The 24 karat gold rate in India today increased by Rs 1,391 per gram to Rs 16,789 per gram, as per Goodreturns data at 11 am on Wednesday. However, domestic 24 karat gold rate in India saw some correction in the second half and stood at Rs 16,200. The price of 22 karat gold in India surged by Rs 1,275 per gram to Rs 15,390 per gram. However, the precious metal also saw some correction and its price stood at Rs 14,850 per gram. The rate of 18 karat gold in India stood at Rs 12,150 per gram.

Gold Price Outlook

Gold prices in India are likely to remain volatile after Wednesday's sharp surge. The precious metal could face some downward pressure if the Indian Rupee recovers following its weakness over the past two sessions. However, gold prices may continue to see upward momentum if the Rupee remains weak and due to the impact of the recent hike in gold import duties.

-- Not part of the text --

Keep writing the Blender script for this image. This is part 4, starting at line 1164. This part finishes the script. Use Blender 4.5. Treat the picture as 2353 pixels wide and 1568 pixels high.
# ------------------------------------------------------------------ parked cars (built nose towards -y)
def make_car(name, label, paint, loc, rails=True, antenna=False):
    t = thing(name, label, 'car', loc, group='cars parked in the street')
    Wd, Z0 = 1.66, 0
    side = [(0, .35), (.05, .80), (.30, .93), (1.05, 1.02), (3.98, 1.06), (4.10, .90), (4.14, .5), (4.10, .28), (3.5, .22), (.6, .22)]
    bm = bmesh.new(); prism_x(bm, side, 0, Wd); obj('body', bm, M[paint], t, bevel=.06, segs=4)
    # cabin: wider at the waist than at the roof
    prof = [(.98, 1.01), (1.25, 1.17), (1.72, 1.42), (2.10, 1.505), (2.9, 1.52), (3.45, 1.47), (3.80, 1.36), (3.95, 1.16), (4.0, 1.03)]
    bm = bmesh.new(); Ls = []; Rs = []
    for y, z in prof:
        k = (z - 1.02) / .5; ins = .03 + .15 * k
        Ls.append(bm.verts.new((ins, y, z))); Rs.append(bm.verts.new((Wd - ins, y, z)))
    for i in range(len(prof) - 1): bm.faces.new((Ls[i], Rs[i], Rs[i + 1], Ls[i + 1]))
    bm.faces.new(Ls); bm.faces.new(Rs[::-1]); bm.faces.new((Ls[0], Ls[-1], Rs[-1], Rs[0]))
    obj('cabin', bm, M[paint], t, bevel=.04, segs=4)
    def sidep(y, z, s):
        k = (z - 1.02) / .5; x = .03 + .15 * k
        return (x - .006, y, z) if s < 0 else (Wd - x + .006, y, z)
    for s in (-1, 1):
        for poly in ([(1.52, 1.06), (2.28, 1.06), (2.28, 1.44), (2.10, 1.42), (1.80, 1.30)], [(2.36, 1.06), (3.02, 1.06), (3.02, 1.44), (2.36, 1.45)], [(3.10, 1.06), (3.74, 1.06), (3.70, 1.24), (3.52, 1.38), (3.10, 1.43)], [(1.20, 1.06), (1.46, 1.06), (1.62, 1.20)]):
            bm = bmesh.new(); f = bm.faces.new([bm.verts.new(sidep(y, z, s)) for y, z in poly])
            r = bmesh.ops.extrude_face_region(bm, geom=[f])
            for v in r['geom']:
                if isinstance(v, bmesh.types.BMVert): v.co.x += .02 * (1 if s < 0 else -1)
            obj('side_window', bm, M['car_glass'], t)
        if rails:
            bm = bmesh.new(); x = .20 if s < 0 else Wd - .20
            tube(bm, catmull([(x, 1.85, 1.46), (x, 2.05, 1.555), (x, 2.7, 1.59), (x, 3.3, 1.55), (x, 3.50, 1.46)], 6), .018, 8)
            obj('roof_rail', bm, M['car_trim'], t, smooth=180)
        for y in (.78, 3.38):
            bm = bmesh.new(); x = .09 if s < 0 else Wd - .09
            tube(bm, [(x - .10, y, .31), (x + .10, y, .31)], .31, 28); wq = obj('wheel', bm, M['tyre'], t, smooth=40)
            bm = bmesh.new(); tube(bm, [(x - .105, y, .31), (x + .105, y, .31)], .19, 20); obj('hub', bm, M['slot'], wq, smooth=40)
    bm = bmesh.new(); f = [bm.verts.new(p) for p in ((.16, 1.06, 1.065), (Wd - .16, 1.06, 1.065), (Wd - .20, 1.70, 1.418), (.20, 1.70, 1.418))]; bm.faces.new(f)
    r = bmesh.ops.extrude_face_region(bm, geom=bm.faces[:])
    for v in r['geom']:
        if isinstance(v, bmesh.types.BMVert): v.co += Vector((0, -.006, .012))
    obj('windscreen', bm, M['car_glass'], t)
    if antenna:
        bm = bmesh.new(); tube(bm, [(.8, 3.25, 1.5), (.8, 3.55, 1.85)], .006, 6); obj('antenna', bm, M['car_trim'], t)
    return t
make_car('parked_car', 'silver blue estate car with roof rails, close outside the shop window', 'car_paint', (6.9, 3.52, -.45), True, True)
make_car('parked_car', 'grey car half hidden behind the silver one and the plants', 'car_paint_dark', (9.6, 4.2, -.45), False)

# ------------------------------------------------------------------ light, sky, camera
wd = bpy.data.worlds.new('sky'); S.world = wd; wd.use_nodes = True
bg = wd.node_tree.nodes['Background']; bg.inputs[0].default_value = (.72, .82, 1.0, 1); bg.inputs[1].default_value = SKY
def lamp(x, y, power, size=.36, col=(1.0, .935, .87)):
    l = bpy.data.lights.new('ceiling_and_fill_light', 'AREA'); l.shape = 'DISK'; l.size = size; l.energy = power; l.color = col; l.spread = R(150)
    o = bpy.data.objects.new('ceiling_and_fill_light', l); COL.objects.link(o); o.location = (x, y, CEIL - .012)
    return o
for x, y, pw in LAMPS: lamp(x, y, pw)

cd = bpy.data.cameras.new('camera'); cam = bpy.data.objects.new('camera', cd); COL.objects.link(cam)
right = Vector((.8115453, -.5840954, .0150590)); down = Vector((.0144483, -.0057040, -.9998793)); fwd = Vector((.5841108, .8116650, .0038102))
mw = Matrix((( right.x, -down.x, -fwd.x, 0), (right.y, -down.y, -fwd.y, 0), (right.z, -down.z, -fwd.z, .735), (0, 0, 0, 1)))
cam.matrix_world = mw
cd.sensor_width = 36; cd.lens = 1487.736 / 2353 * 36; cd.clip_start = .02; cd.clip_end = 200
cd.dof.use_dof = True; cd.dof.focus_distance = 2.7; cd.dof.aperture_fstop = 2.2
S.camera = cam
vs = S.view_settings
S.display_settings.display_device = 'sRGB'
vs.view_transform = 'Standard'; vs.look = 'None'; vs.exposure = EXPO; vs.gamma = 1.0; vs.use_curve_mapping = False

"An increase in import duties on gold and silver often has an almost immediate beneficial effect on domestic prices because India imports the majority of its metal needs. The government's announced rise in tariffs from 6% to 15% substantially boosts the landing cost of imported gold and silver for banks, bullion dealers, and jewelers," Ruchit Thakur, Market Analyst, VT Markets.

"Short-term market reactions would be bullish for domestic bullion prices; gold and silver in India may temporarily outperform international prices due to the additional duty premium; demand for jewelry may slow as higher prices may negatively impact wedding demand, retail jewelry purchases, and small-ticket buyers; inflows may occur, especially in price-sensitive markets like ETFs and digital gold; and some investors may switch from physical jewelry to gold ETFs, silver ETFs, and digital bullion due to higher manufacturing fees and taxes," the expert added.

The domestic currency's performance, policy restrictions, volatility in the international gold rates will remain the key trigger for domestic gold prices." The movement of the rupee, the government's position on more restrictions, the slowdown in physical demand, the global gold trend, the US Fed's standpoint, and premiums in Indian spot markets might all be major future triggers," added Thakur.

In the long-term international gold prices are likely to remain firm due to continued safe-haven demand. "Strong global safe-haven demand and central bank purchases are expected to keep international prices firm, widening the gap between global and domestic rates. Over time, higher duties may ease pressure on the rupee, but policymakers will need to balance reserve protection against the risk of weaker consumption and increased domestic price volatility," explained Rajeev Sharan, Head of Research, Brickwork Ratings.